Wednesday, September 15, 2010

Rain, Steam and Speed

Last night was the opening of the show Re-visions: new art from old at RMIT First Site Gallery.  This is the first time that I have written about an exhibition and I wish that I had started earlier in the year.

Anyway, this exhibition featured three artists - Sarah Edwards, Helen Dilkes and Charlene King.  Sarah and Helen are RMIT students who will complete their Master of Fine Arts this year, while Charlene is an MFA graduate.  Their collective focus was on a Turner painting: Rain, Steam and Speed.

Although all of the work on show was worthy and impressive, as a gold and silversmith student my main concern was Helen's work.  These were three silver objects suspended above a plinth.  Each object was a series of ellipses conjoined to build cones. Together they suggested the train in Turner's painting.

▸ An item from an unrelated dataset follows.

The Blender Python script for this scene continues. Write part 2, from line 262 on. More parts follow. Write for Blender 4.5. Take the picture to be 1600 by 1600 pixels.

One of the interesting things about these cone shaped forms was that they were made using the rapid prototyping process.  I have always felt that it would be difficult to create something that is expressive and unique using this process.  I was wrong.  The quality of Helen's work was impressive in it's execution.  I am privileged to have seen similar equally beautiful pieces of Helen's that were fabricated.  I believe, though, that the rapid prototyping added a clean, precision like aspect to her work, reminiscent of Turner's train and the industrial age that it came from.  As stated in the catalogue: 'The work provokes a reminder of a pivotal slice of time in human history and a new technology.'

Intriguingly, while the texture of the casting was left on the pieces to re-enforce the technology of the period, the pieces stay squarely within the twenty-first century in character and attitude.  This is not a bad thing as aping the past, as the Steam Punk movement does, can only carry work so far.  Helen's pieces evoke the past using the technology of the future.

Go and see Helen's work at First Site Gallery which is on until the 25th September.  You won't regret it.
Also, in all of the gallery spaces at First Site are equally brilliant work by other MFA students that are of interest.